Hace mucho, mucho tiempo, leí un cuento de ciencia-ficción del doctor Álvarez Villar que contaba más o menos lo que sigue.

 

            Allá por el siglo XVI, cayó en el Atlántico una nave extraterrestre averiada. Acertó a pasar por las inmediaciones un galeón español y sus tripulantes, confundiendo la astronave con algún buque de herejes ingleses, lo abordó. Como la nave iba protegida por un campo de fuerza, todos los tripulantes del galeón perecieron en una gran deflagración, excepto dos: un cura y un hidalgo.

            Los extraterrestres se llevaron a aquel par de bárbaros primitivos a su planeta y, una vez en él, les mostraron las maravillas de su raza: las fábricas, las investigaciones científicas, los avances. Sin embargo, eso ni inmutó a los visitantes, para asombro de la raza estelar. Tratados como huéspedes, se dedicaron a recorrer el planeta sin cambiar de color ante las maravillas que se les mostraban. Al contrario, el hidalgo empleaba su tiempo en tocar la vihuela, componer poemas y requebrar a las damas, en tanto que el cura no pensaba sino en disquisiciones filosóficas.

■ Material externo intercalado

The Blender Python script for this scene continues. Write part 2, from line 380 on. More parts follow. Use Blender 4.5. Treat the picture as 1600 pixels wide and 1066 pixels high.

            Al cabo del cuento, los extraterrestres se veían obligados a deportar a aquellos dos, viendo que su juventud se corrompía ante su influjo. Que abandonaban los estudios, las investigaciones y el trabajo para dedicarse a las artes y a la polémica.

 

            Cuando lo leí, con cerca de 20 años de edad, pensé: buena metáfora de cómo nos va de pena a los españoles, siempre ganduleando y perdiendo el tiempo mientras otros se dedican a cosas útiles y progresan.

            Lo gracioso del caso –lo curioso de las bromas que gasta la memoria- es que ahora, cuarto de siglo después, se me ocurre lo contrario. Que lo tonto es deslomarse en exceso, amasar y acumular para nada (o más bien para otros, en el fondo). Que los listos en el fondo eran el cura y el hidalgo. Que ellos sí que sabían vivir la vida.